Em meio a uma invasão em grande escala da Rússia à Ucrânia, com consequentes sanções do Ocidente contra Moscou, um post acidental publicado na terça-feira (23) revelou que a censura da internet na China determinou às agências de notícias e administradores de contas em redes sociais que evitem críticas aos russos ou comentários favoráveis à Otan (Organização do Tratado do Atlântico Norte). As informações são da rede Radio Free Asia (RFA).
O Horizon News, uma conta de mídia social ligada à Beijing News, jornal de propriedade do Partido Comunista Chinês (PCC), publicou “instruções” sobre como deveria ser feita a cobertura das crescentes tensões na Europa em sua página no Weibo, uma espécie de Twitter chinês. A ordem era de que qualquer conteúdo desfavorável à Rússia ou pró-ocidente deveria ser censurado. A mensagem foi posteriormente apagada.
“Todas as cópias iniciais serão analisadas por nós [o departamento de propaganda do PCC] antes de serem postadas. Os comentários devem ser moderados seletivamente e apenas os comentários apropriados devem ser publicados”, dizia o pedido. “Qualquer pessoa que publique conteúdo será considerada responsável por isso, e um cuidado genuíno deve ser tomado. Cada postagem deve ser observada por pelo menos dois dias, e muito cuidado deve ser tomado”.
O ex-editor e fundador do Beijing News, Cheng Yizhong, confirmou a legitimidade do conteúdo do post.
“Esta é uma conta multimídia gerenciada pelo Beijing News.

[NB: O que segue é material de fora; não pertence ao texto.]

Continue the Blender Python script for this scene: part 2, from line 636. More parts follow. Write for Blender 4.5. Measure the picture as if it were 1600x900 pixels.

E não se aplica apenas a eles, mas também a outras mídias”, disse Cheng. “É o padrão em caso de grande conflito internacional, o de que apenas opiniões da [agência] Xinhua, [TV estatal] CCTV e [jornal] Diário do Povo podem ser publicadas”, explicou.
O dilema Taiwan
Segundo o jornal independente Taiwan News, um editor da agência de notícias Xinhua postou na terça (22) em sua conta no Weibo que Beijing deve prestar seu apoio moral e emocional à Rússia neste momento, fazendo menção a uma de suas questões territoriais mais sensíveis, onde há uma situação paralela. “A China também precisará da compreensão e apoio dos russos ao lutar com a América para resolver a questão de Taiwan de uma vez por todas”, disse.
Na visão do comentarista chinês de assuntos atuais Guo Chonglun, há um impasse na questão, já que a China normalmente não apoia abertamente as incursões russas na Ucrânia, nem sua ocupação da Crimeia, ocorrida em 2014. E um posicionamento favorável poderia trazer problemas quanto à disputada ilha na costa sudeste.
“A China está enfrentando um dilema sobre isso agora, porque Putin rasgou o acordo de Minsk e separou à força a região leste do país”, disse Guo à reportagem da RFA. “Ainda assim, a China ainda não reconheceu a Crimeia como parte da Rússia”, disse ele, acrescentando que Beijing está preocupada que, no futuro, os EUA possam fazer o mesmo com Taiwan.
Quem corrobora essa análise é o especialista em defesa de Taiwan Shen Ming Shih. Ele concordou que as ações do Kremlin têm uma estreita relação com a ilha semiautônoma. “Se a Rússia puder reconhecer unilateralmente a independência desses dois territórios, os EUA também poderão reconhecer Taiwan como uma nação independente e soberana em algum momento no futuro, caso o PCC queira invadir”, disse Shih.
Para o especialista, isso não é bom para o PCC, já que atualmente os EUA não reconhecem Taiwan como um território soberano, nem se opõem à sua independência.
Taiwan, aliás, não recebeu nada bem a aliança “sem limites” anunciada por China e Rússia. De acordo com o Ministério das Relações Exteriores da ilha, o anúncio é “desprezível”.